What you should do>
Without altering anything, output the material below.

Source data>
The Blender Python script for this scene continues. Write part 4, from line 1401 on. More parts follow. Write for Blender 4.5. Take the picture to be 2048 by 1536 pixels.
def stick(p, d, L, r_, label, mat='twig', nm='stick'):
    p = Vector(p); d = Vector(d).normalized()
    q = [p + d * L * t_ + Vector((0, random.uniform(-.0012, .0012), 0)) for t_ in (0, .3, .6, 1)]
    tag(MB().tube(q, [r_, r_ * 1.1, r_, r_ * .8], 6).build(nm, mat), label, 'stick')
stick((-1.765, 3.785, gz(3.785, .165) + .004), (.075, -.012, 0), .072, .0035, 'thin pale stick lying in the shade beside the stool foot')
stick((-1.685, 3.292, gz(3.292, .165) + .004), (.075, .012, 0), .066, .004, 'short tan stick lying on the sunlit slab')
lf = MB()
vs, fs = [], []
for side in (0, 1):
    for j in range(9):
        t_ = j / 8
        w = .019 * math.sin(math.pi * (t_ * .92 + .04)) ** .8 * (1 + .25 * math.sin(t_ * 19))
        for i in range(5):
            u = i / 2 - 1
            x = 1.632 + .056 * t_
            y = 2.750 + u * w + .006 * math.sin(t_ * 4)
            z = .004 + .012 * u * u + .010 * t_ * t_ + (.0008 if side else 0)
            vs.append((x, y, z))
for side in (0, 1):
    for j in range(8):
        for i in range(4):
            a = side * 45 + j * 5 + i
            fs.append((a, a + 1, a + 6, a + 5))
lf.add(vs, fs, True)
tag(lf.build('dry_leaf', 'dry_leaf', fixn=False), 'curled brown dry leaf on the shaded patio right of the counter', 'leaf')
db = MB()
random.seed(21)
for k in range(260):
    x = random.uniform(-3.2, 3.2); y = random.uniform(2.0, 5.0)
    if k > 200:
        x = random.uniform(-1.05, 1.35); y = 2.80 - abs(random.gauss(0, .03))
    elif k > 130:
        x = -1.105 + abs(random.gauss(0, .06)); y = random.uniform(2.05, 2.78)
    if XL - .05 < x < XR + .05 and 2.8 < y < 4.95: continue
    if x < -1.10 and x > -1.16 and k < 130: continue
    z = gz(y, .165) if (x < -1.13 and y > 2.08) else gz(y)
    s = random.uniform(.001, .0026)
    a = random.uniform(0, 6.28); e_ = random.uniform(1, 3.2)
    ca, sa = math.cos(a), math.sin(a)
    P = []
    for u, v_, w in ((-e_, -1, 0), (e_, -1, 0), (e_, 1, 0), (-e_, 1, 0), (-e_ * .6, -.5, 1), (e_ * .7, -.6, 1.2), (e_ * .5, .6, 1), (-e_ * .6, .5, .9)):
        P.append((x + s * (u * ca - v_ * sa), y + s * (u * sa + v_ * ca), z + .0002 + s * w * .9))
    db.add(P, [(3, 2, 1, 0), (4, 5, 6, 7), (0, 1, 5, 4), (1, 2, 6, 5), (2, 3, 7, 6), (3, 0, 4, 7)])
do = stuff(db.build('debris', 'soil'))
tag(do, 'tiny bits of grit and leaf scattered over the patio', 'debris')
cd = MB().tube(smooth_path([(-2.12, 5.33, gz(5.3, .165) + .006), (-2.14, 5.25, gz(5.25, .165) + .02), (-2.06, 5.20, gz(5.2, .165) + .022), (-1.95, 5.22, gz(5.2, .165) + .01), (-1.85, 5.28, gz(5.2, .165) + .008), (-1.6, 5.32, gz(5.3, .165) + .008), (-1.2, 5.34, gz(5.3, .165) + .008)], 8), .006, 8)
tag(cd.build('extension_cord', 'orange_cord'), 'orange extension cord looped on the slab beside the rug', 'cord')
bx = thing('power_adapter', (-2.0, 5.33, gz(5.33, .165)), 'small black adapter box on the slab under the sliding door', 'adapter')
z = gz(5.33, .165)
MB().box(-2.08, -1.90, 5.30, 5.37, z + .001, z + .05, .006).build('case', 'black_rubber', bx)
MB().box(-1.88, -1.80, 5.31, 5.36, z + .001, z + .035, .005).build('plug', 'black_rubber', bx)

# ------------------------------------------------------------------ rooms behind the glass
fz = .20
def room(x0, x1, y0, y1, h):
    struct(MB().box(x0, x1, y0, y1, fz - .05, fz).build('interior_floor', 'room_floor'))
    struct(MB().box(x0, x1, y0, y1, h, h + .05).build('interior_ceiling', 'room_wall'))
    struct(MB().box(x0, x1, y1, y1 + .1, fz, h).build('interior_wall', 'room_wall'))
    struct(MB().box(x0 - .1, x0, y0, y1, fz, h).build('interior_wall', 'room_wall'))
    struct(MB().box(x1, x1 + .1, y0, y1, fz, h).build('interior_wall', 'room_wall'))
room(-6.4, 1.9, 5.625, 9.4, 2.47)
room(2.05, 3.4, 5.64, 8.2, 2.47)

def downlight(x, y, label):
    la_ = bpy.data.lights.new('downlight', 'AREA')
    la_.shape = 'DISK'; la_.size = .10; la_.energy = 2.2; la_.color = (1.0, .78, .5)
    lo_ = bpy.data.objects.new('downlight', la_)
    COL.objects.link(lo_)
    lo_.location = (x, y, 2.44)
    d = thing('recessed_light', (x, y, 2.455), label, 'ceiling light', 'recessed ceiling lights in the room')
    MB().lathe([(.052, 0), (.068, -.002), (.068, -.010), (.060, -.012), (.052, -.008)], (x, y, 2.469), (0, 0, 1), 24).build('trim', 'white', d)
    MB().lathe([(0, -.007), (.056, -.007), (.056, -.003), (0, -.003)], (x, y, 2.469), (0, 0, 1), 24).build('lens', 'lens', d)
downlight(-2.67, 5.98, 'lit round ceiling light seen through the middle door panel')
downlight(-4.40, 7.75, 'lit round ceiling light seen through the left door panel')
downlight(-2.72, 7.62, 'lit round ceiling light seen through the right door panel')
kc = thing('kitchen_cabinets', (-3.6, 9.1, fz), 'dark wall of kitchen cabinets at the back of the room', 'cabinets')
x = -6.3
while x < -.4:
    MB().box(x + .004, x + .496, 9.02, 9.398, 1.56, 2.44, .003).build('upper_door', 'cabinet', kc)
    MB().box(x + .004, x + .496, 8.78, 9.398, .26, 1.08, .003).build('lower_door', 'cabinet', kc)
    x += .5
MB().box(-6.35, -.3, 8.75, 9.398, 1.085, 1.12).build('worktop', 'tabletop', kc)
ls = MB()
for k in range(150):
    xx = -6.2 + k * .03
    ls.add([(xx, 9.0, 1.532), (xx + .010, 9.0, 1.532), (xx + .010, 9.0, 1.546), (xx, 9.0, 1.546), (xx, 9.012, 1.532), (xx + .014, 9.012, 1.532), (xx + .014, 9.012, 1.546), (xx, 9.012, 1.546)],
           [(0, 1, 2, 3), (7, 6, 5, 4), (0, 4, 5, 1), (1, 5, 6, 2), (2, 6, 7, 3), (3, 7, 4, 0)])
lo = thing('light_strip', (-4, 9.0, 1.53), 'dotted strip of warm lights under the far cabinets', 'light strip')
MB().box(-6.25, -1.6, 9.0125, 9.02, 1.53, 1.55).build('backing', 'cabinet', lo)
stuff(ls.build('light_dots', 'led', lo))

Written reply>
The Blender Python script for this scene continues. Write part 4, from line 1401 on. More parts follow. Write for Blender 4.5. Take the picture to be 2048 by 1536 pixels.
def stick(p, d, L, r_, label, mat='twig', nm='stick'):
    p = Vector(p); d = Vector(d).normalized()
    q = [p + d * L * t_ + Vector((0, random.uniform(-.0012, .0012), 0)) for t_ in (0, .3, .6, 1)]
    tag(MB().tube(q, [r_, r_ * 1.1, r_, r_ * .8], 6).build(nm, mat), label, 'stick')
stick((-1.765, 3.785, gz(3.785, .165) + .004), (.075, -.012, 0), .072, .0035, 'thin pale stick lying in the shade beside the stool foot')
stick((-1.685, 3.292, gz(3.292, .165) + .004), (.075, .012, 0), .066, .004, 'short tan stick lying on the sunlit slab')
lf = MB()
vs, fs = [], []
for side in (0, 1):
    for j in range(9):
        t_ = j / 8
        w = .019 * math.sin(math.pi * (t_ * .92 + .04)) ** .8 * (1 + .25 * math.sin(t_ * 19))
        for i in range(5):
            u = i / 2 - 1
            x = 1.632 + .056 * t_
            y = 2.750 + u * w + .006 * math.sin(t_ * 4)
            z = .004 + .012 * u * u + .010 * t_ * t_ + (.0008 if side else 0)
            vs.append((x, y, z))
for side in (0, 1):
    for j in range(8):
        for i in range(4):
            a = side * 45 + j * 5 + i
            fs.append((a, a + 1, a + 6, a + 5))
lf.add(vs, fs, True)
tag(lf.build('dry_leaf', 'dry_leaf', fixn=False), 'curled brown dry leaf on the shaded patio right of the counter', 'leaf')
db = MB()
random.seed(21)
for k in range(260):
    x = random.uniform(-3.2, 3.2); y = random.uniform(2.0, 5.0)
    if k > 200:
        x = random.uniform(-1.05, 1.35); y = 2.80 - abs(random.gauss(0, .03))
    elif k > 130:
        x = -1.105 + abs(random.gauss(0, .06)); y = random.uniform(2.05, 2.78)
    if XL - .05 < x < XR + .05 and 2.8 < y < 4.95: continue
    if x < -1.10 and x > -1.16 and k < 130: continue
    z = gz(y, .165) if (x < -1.13 and y > 2.08) else gz(y)
    s = random.uniform(.001, .0026)
    a = random.uniform(0, 6.28); e_ = random.uniform(1, 3.2)
    ca, sa = math.cos(a), math.sin(a)
    P = []
    for u, v_, w in ((-e_, -1, 0), (e_, -1, 0), (e_, 1, 0), (-e_, 1, 0), (-e_ * .6, -.5, 1), (e_ * .7, -.6, 1.2), (e_ * .5, .6, 1), (-e_ * .6, .5, .9)):
        P.append((x + s * (u * ca - v_ * sa), y + s * (u * sa + v_ * ca), z + .0002 + s * w * .9))
    db.add(P, [(3, 2, 1, 0), (4, 5, 6, 7), (0, 1, 5, 4), (1, 2, 6, 5), (2, 3, 7, 6), (3, 0, 4, 7)])
do = stuff(db.build('debris', 'soil'))
tag(do, 'tiny bits of grit and leaf scattered over the patio', 'debris')
cd = MB().tube(smooth_path([(-2.12, 5.33, gz(5.3, .165) + .006), (-2.14, 5.25, gz(5.25, .165) + .02), (-2.06, 5.20, gz(5.2, .165) + .022), (-1.95, 5.22, gz(5.2, .165) + .01), (-1.85, 5.28, gz(5.2, .165) + .008), (-1.6, 5.32, gz(5.3, .165) + .008), (-1.2, 5.34, gz(5.3, .165) + .008)], 8), .006, 8)
tag(cd.build('extension_cord', 'orange_cord'), 'orange extension cord looped on the slab beside the rug', 'cord')
bx = thing('power_adapter', (-2.0, 5.33, gz(5.33, .165)), 'small black adapter box on the slab under the sliding door', 'adapter')
z = gz(5.33, .165)
MB().box(-2.08, -1.90, 5.30, 5.37, z + .001, z + .05, .006).build('case', 'black_rubber', bx)
MB().box(-1.88, -1.80, 5.31, 5.36, z + .001, z + .035, .005).build('plug', 'black_rubber', bx)

# ------------------------------------------------------------------ rooms behind the glass
fz = .20
def room(x0, x1, y0, y1, h):
    struct(MB().box(x0, x1, y0, y1, fz - .05, fz).build('interior_floor', 'room_floor'))
    struct(MB().box(x0, x1, y0, y1, h, h + .05).build('interior_ceiling', 'room_wall'))
    struct(MB().box(x0, x1, y1, y1 + .1, fz, h).build('interior_wall', 'room_wall'))
    struct(MB().box(x0 - .1, x0, y0, y1, fz, h).build('interior_wall', 'room_wall'))
    struct(MB().box(x1, x1 + .1, y0, y1, fz, h).build('interior_wall', 'room_wall'))
room(-6.4, 1.9, 5.625, 9.4, 2.47)
room(2.05, 3.4, 5.64, 8.2, 2.47)

def downlight(x, y, label):
    la_ = bpy.data.lights.new('downlight', 'AREA')
    la_.shape = 'DISK'; la_.size = .10; la_.energy = 2.2; la_.color = (1.0, .78, .5)
    lo_ = bpy.data.objects.new('downlight', la_)
    COL.objects.link(lo_)
    lo_.location = (x, y, 2.44)
    d = thing('recessed_light', (x, y, 2.455), label, 'ceiling light', 'recessed ceiling lights in the room')
    MB().lathe([(.052, 0), (.068, -.002), (.068, -.010), (.060, -.012), (.052, -.008)], (x, y, 2.469), (0, 0, 1), 24).build('trim', 'white', d)
    MB().lathe([(0, -.007), (.056, -.007), (.056, -.003), (0, -.003)], (x, y, 2.469), (0, 0, 1), 24).build('lens', 'lens', d)
downlight(-2.67, 5.98, 'lit round ceiling light seen through the middle door panel')
downlight(-4.40, 7.75, 'lit round ceiling light seen through the left door panel')
downlight(-2.72, 7.62, 'lit round ceiling light seen through the right door panel')
kc = thing('kitchen_cabinets', (-3.6, 9.1, fz), 'dark wall of kitchen cabinets at the back of the room', 'cabinets')
x = -6.3
while x < -.4:
    MB().box(x + .004, x + .496, 9.02, 9.398, 1.56, 2.44, .003).build('upper_door', 'cabinet', kc)
    MB().box(x + .004, x + .496, 8.78, 9.398, .26, 1.08, .003).build('lower_door', 'cabinet', kc)
    x += .5
MB().box(-6.35, -.3, 8.75, 9.398, 1.085, 1.12).build('worktop', 'tabletop', kc)
ls = MB()
for k in range(150):
    xx = -6.2 + k * .03
    ls.add([(xx, 9.0, 1.532), (xx + .010, 9.0, 1.532), (xx + .010, 9.0, 1.546), (xx, 9.0, 1.546), (xx, 9.012, 1.532), (xx + .014, 9.012, 1.532), (xx + .014, 9.012, 1.546), (xx, 9.012, 1.546)],
           [(0, 1, 2, 3), (7, 6, 5, 4), (0, 4, 5, 1), (1, 5, 6, 2), (2, 6, 7, 3), (3, 7, 4, 0)])
lo = thing('light_strip', (-4, 9.0, 1.53), 'dotted strip of warm lights under the far cabinets', 'light strip')
MB().box(-6.25, -1.6, 9.0125, 9.02, 1.53, 1.55).build('backing', 'cabinet', lo)
stuff(ls.build('light_dots', 'led', lo))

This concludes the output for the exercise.